Go through the listing below and list every line with "objects".

▸ **Material for this task**
## Start
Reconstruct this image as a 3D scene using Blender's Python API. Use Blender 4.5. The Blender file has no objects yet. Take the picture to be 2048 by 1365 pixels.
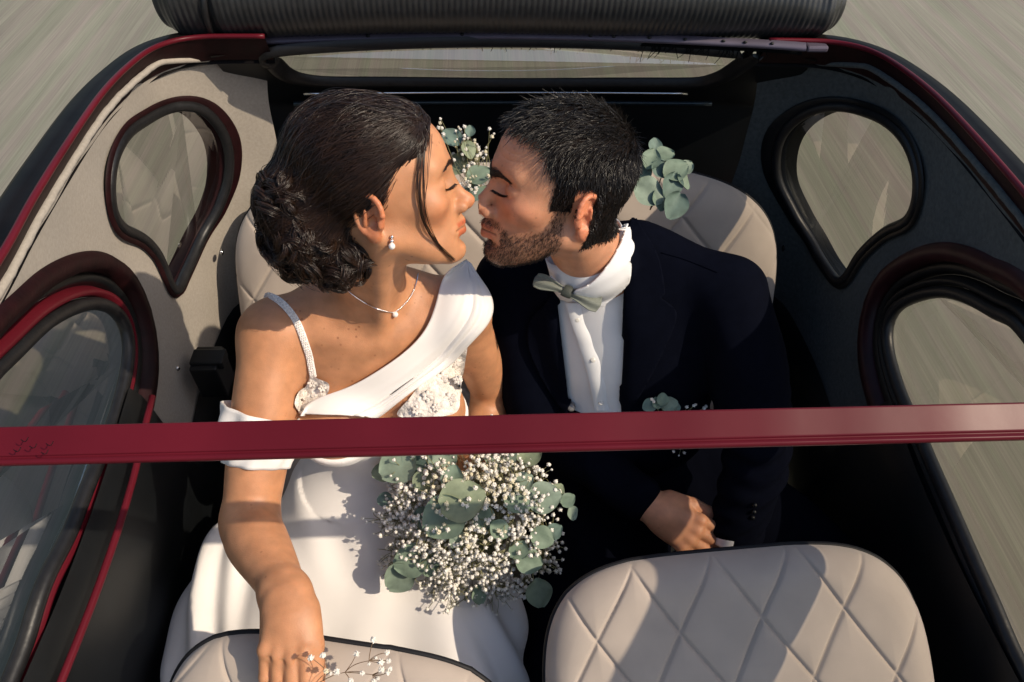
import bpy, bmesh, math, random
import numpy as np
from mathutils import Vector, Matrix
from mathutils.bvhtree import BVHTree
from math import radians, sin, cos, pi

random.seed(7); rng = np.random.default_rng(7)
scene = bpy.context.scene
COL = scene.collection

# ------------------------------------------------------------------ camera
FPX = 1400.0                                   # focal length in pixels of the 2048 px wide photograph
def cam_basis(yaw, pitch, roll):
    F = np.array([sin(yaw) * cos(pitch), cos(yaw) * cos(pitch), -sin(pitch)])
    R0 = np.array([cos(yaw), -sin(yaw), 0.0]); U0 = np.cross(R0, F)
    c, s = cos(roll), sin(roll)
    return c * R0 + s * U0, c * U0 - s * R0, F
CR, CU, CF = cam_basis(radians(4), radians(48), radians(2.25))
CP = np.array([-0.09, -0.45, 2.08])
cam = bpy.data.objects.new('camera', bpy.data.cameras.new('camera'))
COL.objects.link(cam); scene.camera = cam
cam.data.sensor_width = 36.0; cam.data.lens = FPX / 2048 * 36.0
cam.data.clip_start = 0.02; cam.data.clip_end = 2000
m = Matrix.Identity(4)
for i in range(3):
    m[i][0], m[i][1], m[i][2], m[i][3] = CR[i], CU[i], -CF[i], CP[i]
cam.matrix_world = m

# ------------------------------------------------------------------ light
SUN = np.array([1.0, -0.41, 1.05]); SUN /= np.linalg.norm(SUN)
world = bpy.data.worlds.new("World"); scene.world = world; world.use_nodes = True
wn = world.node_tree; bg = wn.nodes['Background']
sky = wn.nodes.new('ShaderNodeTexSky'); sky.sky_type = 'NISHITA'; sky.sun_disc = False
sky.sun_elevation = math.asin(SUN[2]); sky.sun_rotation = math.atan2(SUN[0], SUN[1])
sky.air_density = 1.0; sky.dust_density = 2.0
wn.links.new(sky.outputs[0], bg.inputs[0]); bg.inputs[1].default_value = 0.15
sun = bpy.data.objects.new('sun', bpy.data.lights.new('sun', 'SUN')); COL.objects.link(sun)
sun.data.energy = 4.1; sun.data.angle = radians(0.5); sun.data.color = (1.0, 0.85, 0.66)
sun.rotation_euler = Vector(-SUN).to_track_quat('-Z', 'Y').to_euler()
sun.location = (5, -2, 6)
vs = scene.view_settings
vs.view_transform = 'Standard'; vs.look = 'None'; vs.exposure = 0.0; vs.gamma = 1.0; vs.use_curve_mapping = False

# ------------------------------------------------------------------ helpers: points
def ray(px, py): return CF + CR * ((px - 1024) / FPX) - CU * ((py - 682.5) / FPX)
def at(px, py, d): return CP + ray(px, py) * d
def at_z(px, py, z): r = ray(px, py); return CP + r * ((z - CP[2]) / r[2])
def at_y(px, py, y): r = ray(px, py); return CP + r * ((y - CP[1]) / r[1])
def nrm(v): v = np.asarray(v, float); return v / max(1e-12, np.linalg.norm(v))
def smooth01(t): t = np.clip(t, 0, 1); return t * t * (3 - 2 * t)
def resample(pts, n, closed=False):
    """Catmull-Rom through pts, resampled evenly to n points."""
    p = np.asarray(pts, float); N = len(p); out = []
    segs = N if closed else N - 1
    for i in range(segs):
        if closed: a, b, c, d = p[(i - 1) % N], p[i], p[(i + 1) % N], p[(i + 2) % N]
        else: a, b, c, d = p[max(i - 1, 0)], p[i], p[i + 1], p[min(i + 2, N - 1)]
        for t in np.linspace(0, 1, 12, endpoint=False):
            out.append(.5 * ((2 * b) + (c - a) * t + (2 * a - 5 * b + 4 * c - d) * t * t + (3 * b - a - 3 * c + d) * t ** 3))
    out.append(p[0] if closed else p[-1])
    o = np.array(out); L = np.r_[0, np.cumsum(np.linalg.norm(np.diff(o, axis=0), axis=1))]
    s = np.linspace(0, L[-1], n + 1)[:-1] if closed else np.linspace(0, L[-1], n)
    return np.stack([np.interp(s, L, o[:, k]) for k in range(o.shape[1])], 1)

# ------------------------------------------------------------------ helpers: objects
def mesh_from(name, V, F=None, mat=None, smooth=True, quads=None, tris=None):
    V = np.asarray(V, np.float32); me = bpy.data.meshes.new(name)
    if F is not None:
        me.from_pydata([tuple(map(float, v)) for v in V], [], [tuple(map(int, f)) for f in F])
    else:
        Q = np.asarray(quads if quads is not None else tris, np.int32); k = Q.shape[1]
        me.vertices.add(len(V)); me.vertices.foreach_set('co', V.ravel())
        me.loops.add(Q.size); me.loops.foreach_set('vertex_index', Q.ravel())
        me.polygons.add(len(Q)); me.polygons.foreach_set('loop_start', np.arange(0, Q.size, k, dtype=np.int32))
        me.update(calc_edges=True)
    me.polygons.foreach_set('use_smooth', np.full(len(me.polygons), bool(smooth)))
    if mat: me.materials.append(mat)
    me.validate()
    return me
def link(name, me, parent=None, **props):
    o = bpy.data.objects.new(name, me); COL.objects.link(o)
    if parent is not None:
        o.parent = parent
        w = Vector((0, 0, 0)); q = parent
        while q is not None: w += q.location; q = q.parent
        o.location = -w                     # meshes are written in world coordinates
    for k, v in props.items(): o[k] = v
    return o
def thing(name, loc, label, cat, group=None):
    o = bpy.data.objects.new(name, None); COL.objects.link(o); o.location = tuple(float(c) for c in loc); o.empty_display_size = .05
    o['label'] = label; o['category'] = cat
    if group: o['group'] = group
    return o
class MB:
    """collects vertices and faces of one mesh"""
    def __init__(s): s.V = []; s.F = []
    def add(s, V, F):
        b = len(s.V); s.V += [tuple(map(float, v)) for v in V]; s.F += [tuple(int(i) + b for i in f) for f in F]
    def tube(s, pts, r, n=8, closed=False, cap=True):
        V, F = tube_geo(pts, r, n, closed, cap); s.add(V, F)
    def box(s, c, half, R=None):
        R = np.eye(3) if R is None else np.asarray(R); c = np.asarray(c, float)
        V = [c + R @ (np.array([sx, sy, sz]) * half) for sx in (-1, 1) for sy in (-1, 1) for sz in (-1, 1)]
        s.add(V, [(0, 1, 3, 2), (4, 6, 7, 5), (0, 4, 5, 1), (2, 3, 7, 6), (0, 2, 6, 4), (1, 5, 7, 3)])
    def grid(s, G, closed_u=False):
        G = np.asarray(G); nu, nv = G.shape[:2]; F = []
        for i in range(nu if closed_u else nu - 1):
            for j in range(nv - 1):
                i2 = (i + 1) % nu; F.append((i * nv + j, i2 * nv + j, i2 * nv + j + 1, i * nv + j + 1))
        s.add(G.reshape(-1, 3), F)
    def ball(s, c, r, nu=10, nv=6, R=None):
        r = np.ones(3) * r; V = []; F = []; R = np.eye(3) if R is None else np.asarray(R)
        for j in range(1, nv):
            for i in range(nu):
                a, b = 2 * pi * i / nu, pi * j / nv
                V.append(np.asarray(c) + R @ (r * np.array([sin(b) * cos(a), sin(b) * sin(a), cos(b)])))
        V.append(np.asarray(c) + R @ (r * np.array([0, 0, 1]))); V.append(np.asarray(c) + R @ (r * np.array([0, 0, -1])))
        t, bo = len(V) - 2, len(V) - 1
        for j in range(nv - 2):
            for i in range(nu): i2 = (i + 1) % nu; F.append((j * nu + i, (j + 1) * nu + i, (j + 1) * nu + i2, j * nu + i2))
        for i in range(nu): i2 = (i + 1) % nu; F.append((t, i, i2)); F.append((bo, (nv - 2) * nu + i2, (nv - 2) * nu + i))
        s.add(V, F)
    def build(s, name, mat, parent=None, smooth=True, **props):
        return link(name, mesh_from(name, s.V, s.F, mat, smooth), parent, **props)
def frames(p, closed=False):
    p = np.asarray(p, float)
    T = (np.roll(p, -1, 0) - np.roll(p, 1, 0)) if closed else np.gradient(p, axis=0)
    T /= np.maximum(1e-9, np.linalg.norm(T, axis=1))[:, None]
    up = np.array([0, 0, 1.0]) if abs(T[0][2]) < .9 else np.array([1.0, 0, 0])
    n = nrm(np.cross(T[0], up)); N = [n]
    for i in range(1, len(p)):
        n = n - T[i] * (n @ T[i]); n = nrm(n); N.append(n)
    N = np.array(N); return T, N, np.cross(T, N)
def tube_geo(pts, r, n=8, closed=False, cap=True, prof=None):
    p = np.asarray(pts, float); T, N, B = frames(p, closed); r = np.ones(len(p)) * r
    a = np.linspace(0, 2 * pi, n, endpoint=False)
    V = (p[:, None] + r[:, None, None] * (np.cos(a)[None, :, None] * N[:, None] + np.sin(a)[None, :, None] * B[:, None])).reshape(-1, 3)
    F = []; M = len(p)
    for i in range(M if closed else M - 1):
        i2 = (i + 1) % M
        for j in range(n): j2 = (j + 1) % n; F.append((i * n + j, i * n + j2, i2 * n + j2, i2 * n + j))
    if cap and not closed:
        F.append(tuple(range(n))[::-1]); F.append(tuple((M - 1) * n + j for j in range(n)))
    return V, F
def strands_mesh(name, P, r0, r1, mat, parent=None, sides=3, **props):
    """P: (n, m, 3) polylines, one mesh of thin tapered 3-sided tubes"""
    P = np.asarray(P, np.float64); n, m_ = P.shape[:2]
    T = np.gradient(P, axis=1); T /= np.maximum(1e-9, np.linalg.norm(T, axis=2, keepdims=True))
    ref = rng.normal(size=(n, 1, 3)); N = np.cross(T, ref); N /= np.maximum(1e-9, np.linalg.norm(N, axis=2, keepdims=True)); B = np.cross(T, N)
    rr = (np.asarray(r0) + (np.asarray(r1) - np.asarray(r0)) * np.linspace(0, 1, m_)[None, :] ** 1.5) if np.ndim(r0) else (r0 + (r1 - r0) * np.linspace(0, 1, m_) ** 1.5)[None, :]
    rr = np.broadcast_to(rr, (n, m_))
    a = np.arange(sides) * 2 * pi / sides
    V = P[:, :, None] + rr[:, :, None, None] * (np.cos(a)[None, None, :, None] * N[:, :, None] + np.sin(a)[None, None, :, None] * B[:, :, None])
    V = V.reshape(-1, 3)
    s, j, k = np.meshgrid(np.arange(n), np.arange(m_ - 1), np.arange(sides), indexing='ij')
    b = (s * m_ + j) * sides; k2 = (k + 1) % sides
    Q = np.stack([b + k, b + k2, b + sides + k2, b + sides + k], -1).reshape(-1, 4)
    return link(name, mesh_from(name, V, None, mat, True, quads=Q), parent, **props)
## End
## Start
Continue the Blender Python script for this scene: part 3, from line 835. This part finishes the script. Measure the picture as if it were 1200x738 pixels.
## End
▸ **Exercise solution**
Reconstruct this image as a 3D scene using Blender's Python API. Use Blender 4.5. The Blender file has no objects yet. Take the picture to be 2048 by 1365 pixels.
cam = bpy.data.objects.new('camera', bpy.data.cameras.new('camera'))
COL.objects.link(cam); scene.camera = cam
sun = bpy.data.objects.new('sun', bpy.data.lights.new('sun', 'SUN')); COL.objects.link(sun)
# ------------------------------------------------------------------ helpers: objects
    o = bpy.data.objects.new(name, me); COL.objects.link(o)
    o = bpy.data.objects.new(name, None); COL.objects.link(o); o.location = tuple(float(c) for c in loc); o.empty_display_size = .05